After being raised by religious figures with a heavy focus on academics, Landry joined the CIA’s Special Operations Group, and after a few close calls he was given a job by Conrad Industries, a large military-manufacturing conglomerate.

With some of his experimental crime-fighting devices and his ability to witness past and future events, Landry sets out to investigate the higher rate of exorcisms and higher crime rate, giving birth to Spiralmind.

Breaking the fourth wall, Spiralmid has a reputation in El Paso. The creators behind the superhero are actually two UTEP alumni—Benito Perez, 48, and Matthew Rothblatt, 45, who are both engineers working for the government.  The Jewish superhero was born as a stress relieving side project after Perez and Rothblatt got some horrible grades once during their college years.

At first, the two engineers ran into trouble because at the time the comic book scene wasn’t as popular as it is today before superhero films started getting distributed and commercially acclaimed and before the rise of comic book stores in El Paso.

Instead of actual comic book stores and clubs, it was little groups of people who treated their events like art exhibits. When they had the idea for Spiralmind, they resorted to research on how old school, independent comic books got their start.

“They (influences) really weren’t active when we first started because we didn’t want to reinvent the wheel,” Rothblatt said. “We wanted to model after somebody and just copy it–or help us, show us, share the wealth.”

In the same vein as how the Teenage Mutant Ninja Turtles started out, Perez and Rothblatt went to different stores around the area and attempted to sell ads within the pages of their first issue. After Spiralmind was introduced in a successful eight-page premier, the first issue released during the winter of 2008.

“You have to basically go out and sell yourself,” Perez said.

The now defunct Black Market bar, formerly located on Robinson Street, backed the duo from the beginning. They identified the former owner Austin Allan as a mentor, whose words of encouragement always served as a bastion of encouragement. Allan was influential to the point where issue No. 3 was named after the bar.

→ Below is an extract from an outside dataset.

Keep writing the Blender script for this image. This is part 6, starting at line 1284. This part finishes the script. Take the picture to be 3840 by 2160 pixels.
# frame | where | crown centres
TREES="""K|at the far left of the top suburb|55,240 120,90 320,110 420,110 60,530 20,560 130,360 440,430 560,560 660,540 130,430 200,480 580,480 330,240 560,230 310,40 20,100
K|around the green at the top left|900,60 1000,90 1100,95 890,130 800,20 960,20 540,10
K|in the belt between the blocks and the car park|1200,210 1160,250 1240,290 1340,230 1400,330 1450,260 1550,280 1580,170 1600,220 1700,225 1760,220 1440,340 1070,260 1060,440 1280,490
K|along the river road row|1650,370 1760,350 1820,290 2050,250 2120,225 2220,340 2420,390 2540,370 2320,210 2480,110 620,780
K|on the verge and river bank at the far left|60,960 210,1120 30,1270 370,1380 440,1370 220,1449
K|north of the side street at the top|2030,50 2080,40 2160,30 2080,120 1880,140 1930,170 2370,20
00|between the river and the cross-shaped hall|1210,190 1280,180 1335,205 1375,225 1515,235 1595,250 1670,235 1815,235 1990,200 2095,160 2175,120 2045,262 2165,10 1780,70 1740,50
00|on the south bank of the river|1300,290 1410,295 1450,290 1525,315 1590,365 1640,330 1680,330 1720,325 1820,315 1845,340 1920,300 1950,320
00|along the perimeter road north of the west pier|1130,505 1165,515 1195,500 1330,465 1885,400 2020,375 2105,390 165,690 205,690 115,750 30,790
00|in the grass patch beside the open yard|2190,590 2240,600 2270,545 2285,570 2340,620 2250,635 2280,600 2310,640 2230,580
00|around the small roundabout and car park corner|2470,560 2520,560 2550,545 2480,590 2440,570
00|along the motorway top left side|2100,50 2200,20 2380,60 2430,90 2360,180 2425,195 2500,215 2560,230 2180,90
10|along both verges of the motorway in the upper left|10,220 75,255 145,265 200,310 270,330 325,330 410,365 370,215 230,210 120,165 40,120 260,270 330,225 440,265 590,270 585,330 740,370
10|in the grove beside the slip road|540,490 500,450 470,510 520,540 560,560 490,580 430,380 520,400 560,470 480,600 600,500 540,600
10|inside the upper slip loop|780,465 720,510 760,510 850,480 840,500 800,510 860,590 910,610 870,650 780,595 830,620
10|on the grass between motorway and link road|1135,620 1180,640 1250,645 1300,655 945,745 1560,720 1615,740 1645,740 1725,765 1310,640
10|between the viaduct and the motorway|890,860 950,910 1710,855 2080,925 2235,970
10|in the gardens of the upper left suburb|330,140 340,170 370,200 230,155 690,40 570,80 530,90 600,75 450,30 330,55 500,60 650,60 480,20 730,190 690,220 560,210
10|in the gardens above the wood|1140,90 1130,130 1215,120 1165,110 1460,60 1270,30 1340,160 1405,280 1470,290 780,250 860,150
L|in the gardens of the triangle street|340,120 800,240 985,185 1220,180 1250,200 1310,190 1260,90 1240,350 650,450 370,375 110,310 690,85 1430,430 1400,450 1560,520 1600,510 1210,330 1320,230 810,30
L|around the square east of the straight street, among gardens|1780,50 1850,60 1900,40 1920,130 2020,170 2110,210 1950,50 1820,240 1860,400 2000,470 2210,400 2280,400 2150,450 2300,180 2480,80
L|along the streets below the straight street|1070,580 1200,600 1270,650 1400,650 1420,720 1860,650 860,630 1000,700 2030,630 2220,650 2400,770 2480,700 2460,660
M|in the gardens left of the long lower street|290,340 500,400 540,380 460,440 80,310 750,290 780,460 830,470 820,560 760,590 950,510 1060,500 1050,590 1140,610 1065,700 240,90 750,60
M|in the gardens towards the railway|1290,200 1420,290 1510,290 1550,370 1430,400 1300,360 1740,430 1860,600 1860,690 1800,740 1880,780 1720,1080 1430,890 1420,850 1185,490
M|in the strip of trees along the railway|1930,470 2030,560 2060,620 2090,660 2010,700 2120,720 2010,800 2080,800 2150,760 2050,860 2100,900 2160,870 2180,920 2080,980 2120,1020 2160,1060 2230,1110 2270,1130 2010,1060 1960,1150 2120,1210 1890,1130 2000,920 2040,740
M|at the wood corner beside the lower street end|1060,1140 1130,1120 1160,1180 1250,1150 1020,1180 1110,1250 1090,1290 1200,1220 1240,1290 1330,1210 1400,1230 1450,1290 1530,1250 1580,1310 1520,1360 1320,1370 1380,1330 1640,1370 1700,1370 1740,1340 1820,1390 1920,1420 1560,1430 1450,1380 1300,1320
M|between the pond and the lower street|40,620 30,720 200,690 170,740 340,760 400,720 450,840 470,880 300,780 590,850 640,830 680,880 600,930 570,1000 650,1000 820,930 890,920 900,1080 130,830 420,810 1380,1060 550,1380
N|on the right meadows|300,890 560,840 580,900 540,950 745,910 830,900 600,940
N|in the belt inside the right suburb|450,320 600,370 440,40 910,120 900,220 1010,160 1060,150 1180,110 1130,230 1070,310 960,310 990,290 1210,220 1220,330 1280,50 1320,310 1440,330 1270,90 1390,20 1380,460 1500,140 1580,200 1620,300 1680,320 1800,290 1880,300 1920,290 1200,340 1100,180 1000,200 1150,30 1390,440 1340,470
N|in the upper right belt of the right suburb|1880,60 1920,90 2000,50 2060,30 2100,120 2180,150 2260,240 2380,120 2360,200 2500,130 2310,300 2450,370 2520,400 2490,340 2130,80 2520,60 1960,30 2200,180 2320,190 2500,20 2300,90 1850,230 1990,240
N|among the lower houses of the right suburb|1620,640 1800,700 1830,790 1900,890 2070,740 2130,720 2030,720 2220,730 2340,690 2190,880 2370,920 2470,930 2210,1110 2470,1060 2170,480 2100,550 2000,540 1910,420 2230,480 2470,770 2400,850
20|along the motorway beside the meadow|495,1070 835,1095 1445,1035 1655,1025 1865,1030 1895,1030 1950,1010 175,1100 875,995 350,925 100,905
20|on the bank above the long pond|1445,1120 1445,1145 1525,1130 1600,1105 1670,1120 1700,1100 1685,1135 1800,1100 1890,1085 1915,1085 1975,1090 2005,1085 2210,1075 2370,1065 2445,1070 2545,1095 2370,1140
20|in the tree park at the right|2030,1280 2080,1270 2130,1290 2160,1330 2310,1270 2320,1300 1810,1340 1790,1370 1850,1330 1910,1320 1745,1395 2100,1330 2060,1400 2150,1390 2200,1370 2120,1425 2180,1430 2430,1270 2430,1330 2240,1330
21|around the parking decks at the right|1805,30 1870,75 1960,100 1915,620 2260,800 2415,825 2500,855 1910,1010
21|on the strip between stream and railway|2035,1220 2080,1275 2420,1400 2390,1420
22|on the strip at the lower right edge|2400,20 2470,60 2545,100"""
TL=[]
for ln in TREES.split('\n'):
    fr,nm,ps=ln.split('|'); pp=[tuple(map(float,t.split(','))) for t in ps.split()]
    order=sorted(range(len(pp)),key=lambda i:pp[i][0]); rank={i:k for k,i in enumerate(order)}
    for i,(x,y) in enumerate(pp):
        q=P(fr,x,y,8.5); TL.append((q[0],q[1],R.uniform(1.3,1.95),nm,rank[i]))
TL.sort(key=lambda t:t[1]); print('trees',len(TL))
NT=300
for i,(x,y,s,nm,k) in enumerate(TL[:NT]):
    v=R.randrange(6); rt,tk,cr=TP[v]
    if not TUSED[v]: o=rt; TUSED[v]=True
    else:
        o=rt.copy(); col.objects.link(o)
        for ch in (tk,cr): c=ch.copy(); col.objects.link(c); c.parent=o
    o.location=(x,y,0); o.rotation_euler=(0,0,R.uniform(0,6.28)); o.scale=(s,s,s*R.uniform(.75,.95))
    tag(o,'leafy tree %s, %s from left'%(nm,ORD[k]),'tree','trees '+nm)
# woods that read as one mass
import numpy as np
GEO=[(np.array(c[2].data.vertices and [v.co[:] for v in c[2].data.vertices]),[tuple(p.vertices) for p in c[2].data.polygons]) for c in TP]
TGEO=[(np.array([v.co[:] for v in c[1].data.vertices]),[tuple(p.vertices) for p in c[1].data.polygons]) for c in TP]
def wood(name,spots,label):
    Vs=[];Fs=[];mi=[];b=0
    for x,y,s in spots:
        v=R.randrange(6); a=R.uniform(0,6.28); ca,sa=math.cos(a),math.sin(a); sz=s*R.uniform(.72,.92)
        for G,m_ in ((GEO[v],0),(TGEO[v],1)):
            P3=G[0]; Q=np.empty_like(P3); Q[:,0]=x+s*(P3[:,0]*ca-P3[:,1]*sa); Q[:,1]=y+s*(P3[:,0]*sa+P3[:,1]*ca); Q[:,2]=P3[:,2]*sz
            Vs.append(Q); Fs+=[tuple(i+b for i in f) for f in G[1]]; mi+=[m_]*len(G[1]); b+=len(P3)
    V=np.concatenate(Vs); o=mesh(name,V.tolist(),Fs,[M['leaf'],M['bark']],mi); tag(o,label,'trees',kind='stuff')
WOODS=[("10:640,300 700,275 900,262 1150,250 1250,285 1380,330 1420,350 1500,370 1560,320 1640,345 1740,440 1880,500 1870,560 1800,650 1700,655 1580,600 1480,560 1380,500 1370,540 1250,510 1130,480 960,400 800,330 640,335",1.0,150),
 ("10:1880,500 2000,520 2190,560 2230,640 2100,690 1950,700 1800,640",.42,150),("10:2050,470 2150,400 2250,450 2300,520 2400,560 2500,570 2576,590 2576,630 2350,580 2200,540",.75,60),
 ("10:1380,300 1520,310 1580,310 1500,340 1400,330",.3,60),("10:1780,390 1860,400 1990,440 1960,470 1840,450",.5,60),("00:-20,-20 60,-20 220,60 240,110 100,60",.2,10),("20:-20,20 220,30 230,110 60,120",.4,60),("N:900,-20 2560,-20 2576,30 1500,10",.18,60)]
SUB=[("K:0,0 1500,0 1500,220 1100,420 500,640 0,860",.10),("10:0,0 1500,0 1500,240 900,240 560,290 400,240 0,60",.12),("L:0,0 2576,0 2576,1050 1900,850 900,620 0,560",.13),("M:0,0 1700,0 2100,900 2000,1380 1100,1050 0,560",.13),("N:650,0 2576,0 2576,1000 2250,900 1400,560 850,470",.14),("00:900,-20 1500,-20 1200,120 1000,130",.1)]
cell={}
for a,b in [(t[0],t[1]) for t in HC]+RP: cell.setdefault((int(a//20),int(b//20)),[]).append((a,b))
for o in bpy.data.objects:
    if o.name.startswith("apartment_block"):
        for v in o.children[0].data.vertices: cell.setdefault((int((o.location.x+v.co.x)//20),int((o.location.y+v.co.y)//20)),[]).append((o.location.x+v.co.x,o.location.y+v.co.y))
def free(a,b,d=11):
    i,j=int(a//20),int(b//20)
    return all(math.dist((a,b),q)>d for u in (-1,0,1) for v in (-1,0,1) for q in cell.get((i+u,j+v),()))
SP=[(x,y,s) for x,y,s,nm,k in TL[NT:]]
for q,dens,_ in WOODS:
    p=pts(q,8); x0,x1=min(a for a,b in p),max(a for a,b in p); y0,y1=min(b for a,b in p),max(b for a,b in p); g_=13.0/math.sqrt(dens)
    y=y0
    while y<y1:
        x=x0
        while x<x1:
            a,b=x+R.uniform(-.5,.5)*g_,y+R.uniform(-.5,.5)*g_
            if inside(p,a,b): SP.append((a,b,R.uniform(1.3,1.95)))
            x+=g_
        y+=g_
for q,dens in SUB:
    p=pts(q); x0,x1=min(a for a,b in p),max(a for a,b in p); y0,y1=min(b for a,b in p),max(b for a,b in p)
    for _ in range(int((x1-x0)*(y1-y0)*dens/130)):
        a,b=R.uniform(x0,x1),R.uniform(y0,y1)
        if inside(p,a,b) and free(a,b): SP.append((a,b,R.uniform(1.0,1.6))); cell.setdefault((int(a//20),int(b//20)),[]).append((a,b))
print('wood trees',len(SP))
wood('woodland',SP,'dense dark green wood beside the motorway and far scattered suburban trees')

“He gave us the confidence early on. Just supporting the idea to go into issue two. (We) would go and hang out there come up with ideas there. We have a lot of cool history with that bar. It was nice to name issue three after them,” Rothblatt said. “Words of encouragement go a long way when you’re trying to start something like this.”

Even now the duo’s biggest hurdle is distribution. They both have government jobs that eat into the time needed to successfully grow their company, Phi3 Comics. However, the engineers make the best of it seeking different comic cons to attend across the Southwest.

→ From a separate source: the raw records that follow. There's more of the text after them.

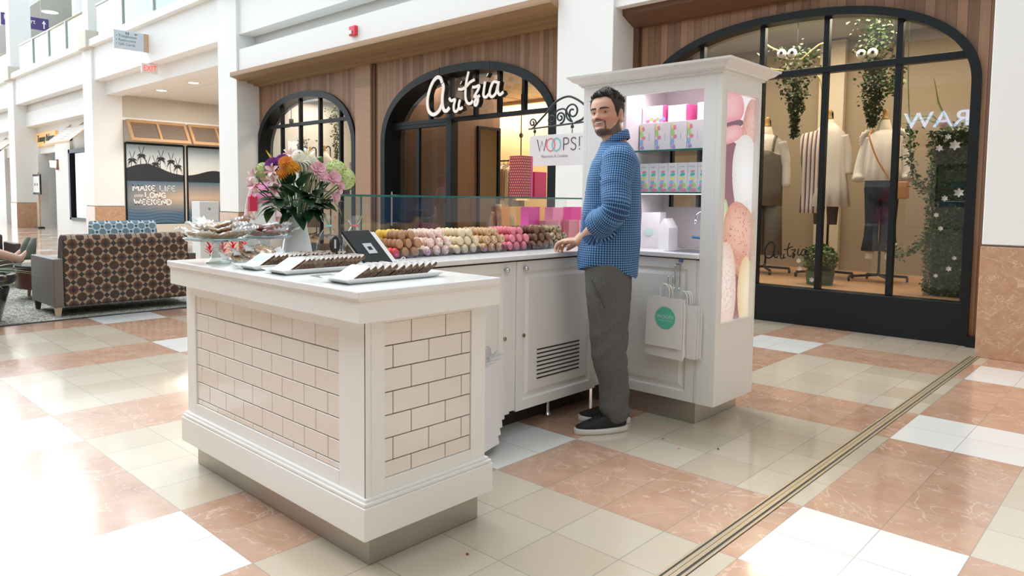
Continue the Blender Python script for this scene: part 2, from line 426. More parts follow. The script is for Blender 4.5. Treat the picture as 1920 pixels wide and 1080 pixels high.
cor = MB().prism([(6.46, 3.48), (6.46, 3.56), (7.06, 3.56), (7.06, 3.36), (6.94, 3.36), (6.94, 3.40), (6.82, 3.40), (6.82, 3.44), (6.62, 3.44)], 0, -13.46, -5.46)
struct('cornice_left', cor, WOOD_TRIM)
cor = MB().prism([(6.76, 3.26), (6.76, 3.34), (7.06, 3.34), (7.06, 3.16), (6.98, 3.16)], 0, -4.66, -1.13)
struct('cornice_right', cor, pmat('walnut_dark_trim', (0.14, 0.065, 0.035), 0.5))
struct('trim_6', MB().box(-4.67, -4.60, 7.0, 7.1, 0, 3.3), pmat('dark_walnut', (0.12, 0.055, 0.03), 0.6))
# ------------------------------------------------------------------ arched steel windows: frame > bars, panes
def window(idx, k, mulls, transom, depth, bar, sill_z, door=False, yf=7.08):
    cx, a, zs, rise = ARCH[k]
    outer = arch_pts(cx, a + 0.005, zs, rise + 0.005, 56); inner = arch_pts(cx, a - bar, zs, rise - bar * 1.05, 56)
    mb = MB(); n = len(outer); vs = []
    y0, y1 = yf - 0.06, yf + depth
    for (xo, zo), (xi, zi) in zip(outer, inner): vs += [(xo, y0, zo), (xi, y0, zi), (xi, y1, zi), (xo, y1, zo)]
    fs = []
    for i in range(n - 1):
        for j in range(4): fs.append((i * 4 + j, i * 4 + (j + 1) % 4, (i + 1) * 4 + (j + 1) % 4, (i + 1) * 4 + j))
    mb.add(vs, fs)
    yb = yf + 0.06 if not door else yf + 0.10
    fr = struct('window_%d' % idx, mb, BLACK)
    bars = MB()
    for xm in mulls:
        zt = zs + (rise - bar) * max(0, 1 - (abs(xm - cx) / a) ** 2.3) ** (1 / 2.3)
        bars.box(xm - 0.026, xm + 0.026, yb - 0.035, yb + 0.035, sill_z if not door else transom, zt + 0.02)
    bars.box(cx - a + bar * 0.5, cx + a - bar * 0.5, yb - 0.045, yb + 0.045, transom - 0.03, transom + 0.03)
    obj('glazing_bar', bars, BLACK, fr, bevel=0.004)
    return fr, yb
fr3, yb3 = window(3, 3, (-3.86, -3.19, -2.56, -1.92), 2.47, 0.10, 0.065, 0.36)
obj('sill_panel', MB().box(-4.55, -1.275, 7.03, 7.2, 0.0, 0.36), BLACK, fr3, bevel=0.004)
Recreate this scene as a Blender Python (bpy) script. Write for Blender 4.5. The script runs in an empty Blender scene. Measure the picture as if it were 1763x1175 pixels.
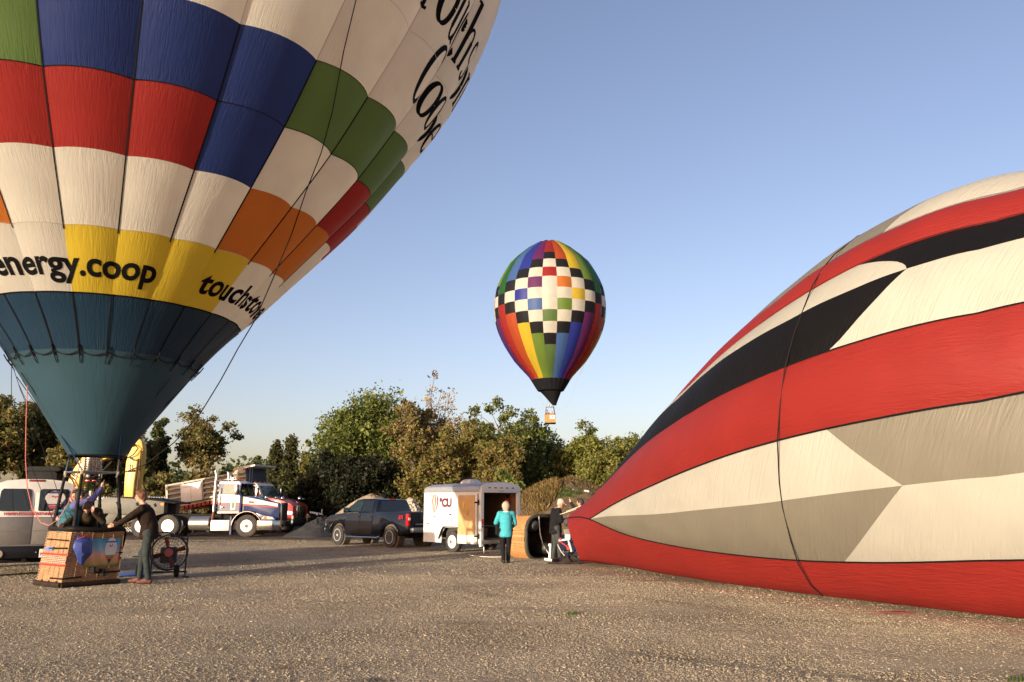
import bpy, bmesh, math, random
import numpy as np
from mathutils import Vector, Matrix
from mathutils.bvhtree import BVHTree
R_ = math.radians
scene = bpy.context.scene
COL = scene.collection

# ------------------------------------------------------------------ camera, sky, sun, exposure
FPX, HOR, CAMH = 1396.0, 872.0, 1.5
PITCH = math.atan((HOR - 587.5) / FPX)
cd = bpy.data.cameras.new("camera")
cam = bpy.data.objects.new("camera", cd); COL.objects.link(cam)
cam.location = (0, 0, CAMH); cam.rotation_euler = (R_(90) + PITCH, 0, 0)
cd.sensor_width = 36; cd.lens = FPX / 1763 * 36
cd.clip_start = 0.1; cd.clip_end = 3000
scene.camera = cam

SUN_AZ, SUN_EL = 35.0, 6.4        # degrees left of straight behind the camera, height
ts = Vector((-math.sin(R_(SUN_AZ)) * math.cos(R_(SUN_EL)), -math.cos(R_(SUN_AZ)) * math.cos(R_(SUN_EL)), math.sin(R_(SUN_EL))))
w = bpy.data.worlds.new("World"); scene.world = w; w.use_nodes = True
nt = w.node_tree
sky = nt.nodes.new("ShaderNodeTexSky"); sky.sky_type = 'NISHITA'; sky.sun_disc = False
sky.sun_elevation = R_(SUN_EL); sky.sun_rotation = math.atan2(ts.x, ts.y)
sky.altitude = 0; sky.air_density = 0.8; sky.dust_density = 2.0; sky.ozone_density = 1.6
bg = nt.nodes["Background"]; bg.inputs["Strength"].default_value = 0.15
tn = nt.nodes.new("ShaderNodeMix"); tn.data_type = 'RGBA'; tn.blend_type = 'MULTIPLY'; tn.inputs[0].default_value = 1
tn.inputs[7].default_value = (1.33, 1.02, 1.00, 1)          # white balance of the photograph
nt.links.new(sky.outputs[0], tn.inputs[6]); nt.links.new(tn.outputs[2], bg.inputs["Color"])
sl = bpy.data.lights.new("sun", 'SUN'); sl.energy = 3.45; sl.angle = R_(0.5); sl.color = (1.0, 0.92, 0.73)
so = bpy.data.objects.new("sun", sl); COL.objects.link(so)
so.rotation_euler = ts.to_track_quat('Z', 'Y').to_euler(); so.location = (0, 0, 60)
vs = scene.view_settings
vs.view_transform = 'Standard'; vs.look = 'None'; vs.exposure = 1.0; vs.gamma = 1.0; vs.use_curve_mapping = False
scene.cycles.use_denoising = True
scene.cycles.max_bounces = 8; scene.cycles.transparent_max_bounces = 8
scene.cycles.sample_clamp_indirect = 6

# ------------------------------------------------------------------ helpers
def ray(px, py):
    a = (px - 881.5) / FPX; b = (587.5 - py) / FPX
    return Vector((a, math.cos(PITCH) - b * math.sin(PITCH), math.sin(PITCH) + b * math.cos(PITCH)))
def at(px, py, Y):
    r = ray(px, py); return r * (Y / r.y) + Vector((0, 0, CAMH))
def gnd(px, py, z=0.0):
    r = ray(px, py); return r * ((z - CAMH) / r.z) + Vector((0, 0, CAMH))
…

“The way we’ve been doing it is going to comic cons whenever we can, El Paso, Las Cruces, Albuquerque, Austin, Denver, Phoenix and San Diego,” Rothblatt said. “We haven’t had a table, but I take a bunch of books and sell them in line. I’ll be promoting it, I’ll have a shirt and my backpack has a Spiralmind sticker and a little thing hanging out. People stop and ask, ‘hey what’s that’ and I’ll be like ‘hey it’s my comic book.’ Pitch it to them right there and that’s how I’ve sold several sets in line. In crowds of thousands, someone shouts ‘hey Spiralmind dude.’”

Not being able to secure a booth at any of the conventions has not been a deterrent for Rothblatt and the marketing of the Spiralmind character.

“I prefer it because I feel like I’m a mobile comic con booth. Everyone else is stuck in their booth waiting for people to walk by and maybe get ignored because of the celebrities next to them,” Rothblatt said.

Although the current era of comic books and superheroes have evolved into Netflix series and movie franchises as well as comics, Perez and Rothblatt see those same aspirations with their character in mind.

The duo has actively shopped around a screenplay that they hope they will get to see the light of day soon, although Spiralmind has already made his television debut on three separate occasions. The first appearance was in “Goats,” a film starring Vera Farmiga. The second appearance happened in the Syfy TV movie “Lavalantula”—where both creators make an appearance as well—and the anthology film “Tales of Halloween.” 

Rothblatt and Perez have had a specific vision for the kosher crusader’s feature debut since the early stages of the character.

“As soon as we started getting deep into writing and getting creative, next thing you know Nolan’s Batman comes out,” Rothblatt said.  “And we saw it at different times and we said, yeah this is the direction where we’re heading. It wasn’t like a superhero film, how it feels more grounded in real-world stuff, but it was exciting to see everything grow from there.”

They also have aspirations of creating a motion comic and releasing it by the time the Las Cruces International Film Festival rolls around. They commissioned Christian Shehan—the illustrator of their next issue, Spiralmind Mezmeriza—to work on the animation.

In addition, to other graphic mediums for their character, they are also partnering up with local company Green Octo for the distribution of Spiralmind Sapphire, a beard oil to go along with the release of the newest issue.